At least the sword makes a proper cameo…

I didn’t have a problem with Kevin Sorbo per se being in the movie. I had thought he was going to be Talon Light (and he has the acting chops to prove it) but it never went anywhere for me.

Also: Pyun has this prologue thing going on that mentions 24 tales but the film itself only does eight tales. Then, just to annoy me further, the film has intertitles telling us which tales this is. Frigging annoying.

The music: mostly horrible generic metal. Stuntwork: next to nonexistent.

And when Lee Horsely finally does make an appearance in the movie (at almost precisely the one hour mark) for his approximately 2 minute cameo…

He’s wearing that? He’s got the glove (maybe, we never get shown a good look) but Jesus… I hope to hell this is all a terrible dream – he’s wearing what looks to be a gold-painted piece of wax on his chest. And he’s billed as “The Adventurer” in the credits.

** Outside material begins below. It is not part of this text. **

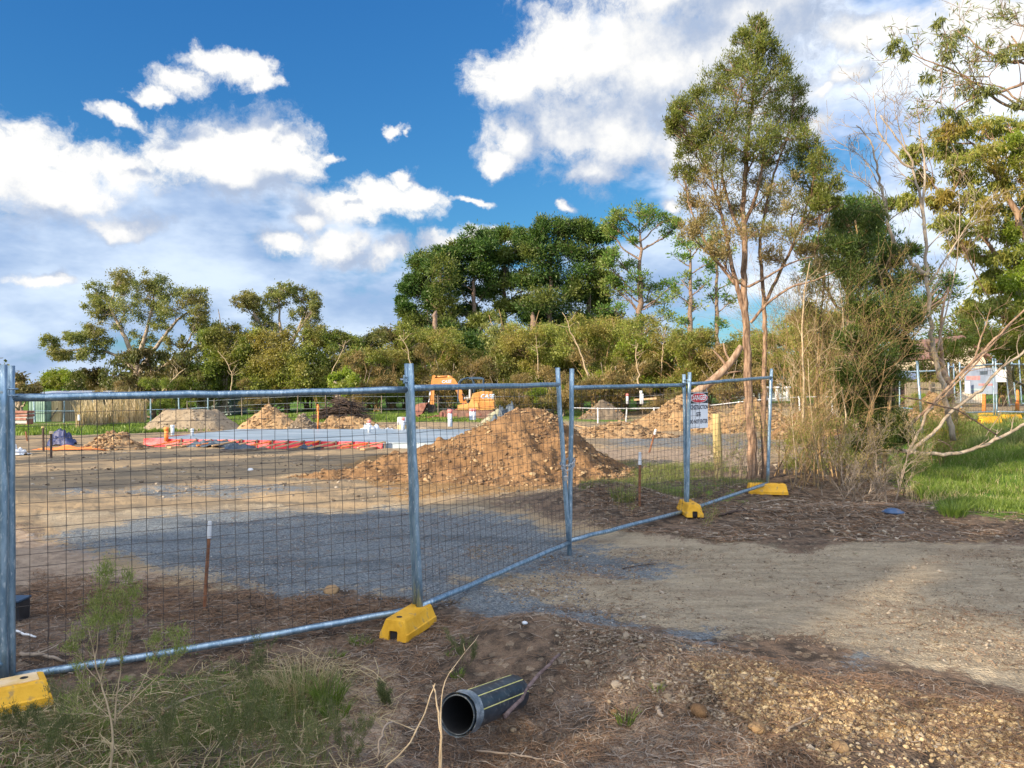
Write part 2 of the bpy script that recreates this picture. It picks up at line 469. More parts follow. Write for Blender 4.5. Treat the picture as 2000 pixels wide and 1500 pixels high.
M['orange'] = simple('orange_plastic', (0.78, 0.20, 0.04), (0.85, 0.30, 0.08), 0.6, 0, 15)
M['slabfilm'] = simple('concrete_slab_top', (0.19, 0.26, 0.33), (0.36, 0.43, 0.50), 0.45, 0, 1.2, 0.004, 9, stretch=(0.5, 2.2, 1), col3=(0.24, 0.27, 0.30), s3=3.2)
M['redfilm'] = simple('red_membrane', (0.75, 0.03, 0.055), (0.85, 0.08, 0.09), 0.45, 0, 2.0, 0.02, 8)
M['timber'] = simple('raw_timber', (0.42, 0.27, 0.15), (0.55, 0.38, 0.22), 0.85, 0, 5, 0.002, 30)
M['timber_dark'] = simple('weathered_timber', (0.13, 0.10, 0.08), (0.24, 0.20, 0.16), 0.9, 0, 5, 0.002, 30)
M['blue_tarp'] = simple('blue_tarp', (0.02, 0.03, 0.10), (0.05, 0.065, 0.17), 0.45, 0, 6, 0.03, 9)
M['dark_tarp'] = simple('slate_tarp', (0.04, 0.06, 0.09), (0.08, 0.11, 0.15), 0.45, 0, 6, 0.03, 9)
M['exc'] = simple('excavator_paint', (0.50, 0.20, 0.055), (0.58, 0.26, 0.08), 0.4, 0, 4, 0.0, col3=(0.45, 0.22, 0.08), s3=6)
M['exc_y'] = simple('excavator_yellow', (0.52, 0.26, 0.075), (0.60, 0.34, 0.12), 0.4, 0, 4, col3=(0.45, 0.25, 0.10), s3=6)
M['rubber'] = simple('track_rubber', (0.16, 0.09, 0.07), (0.24, 0.14, 0.11), 0.85, 0, 6, 0.01)
M['rust'] = simple('rusty_bucket', (0.22, 0.09, 0.07), (0.36, 0.17, 0.13), 0.7, 0.2, 5)
M['canopy'] = simple('canopy_steel', (0.03, 0.06, 0.11), (0.05, 0.09, 0.15), 0.5, 0.2, 5)
M['seatmat'] = simple('seat_vinyl', (0.45, 0.45, 0.45), (0.55, 0.55, 0.53), 0.6)
M['decal'] = simple('decal_grey_blue', (0.42, 0.52, 0.66), None, 0.5)
M['roof_blue'] = simple('pale_metal_roof', (0.42, 0.48, 0.62), (0.52, 0.58, 0.72), 0.35, 0.3, 3)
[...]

Good to know that Pyun still has the low-budget chops to pull any kind of movie off. Does some nice things like get some stock footage in places. Sadly, where he does use CGI and greenscreen they’re pretty bad. Granted, Pyun doesn’t have the budget Sword had, but then, if you didn’t think you could do the first film justice at all, why bother with the attempt?

* And did you ever notice the vampire fangs have to get bigger for them to be noticed on-screen at all? Just like a male porn actor’s Johnson has to be bigger than average just to get in the door…

ADDED: I wrote up the review for Tales before I did the one for Sword.  After rescreening, I can’t put my finger on why Sword is so much better.  Was it the added writing? The bigger budget? Or did Sword just catch lightning in a bottle?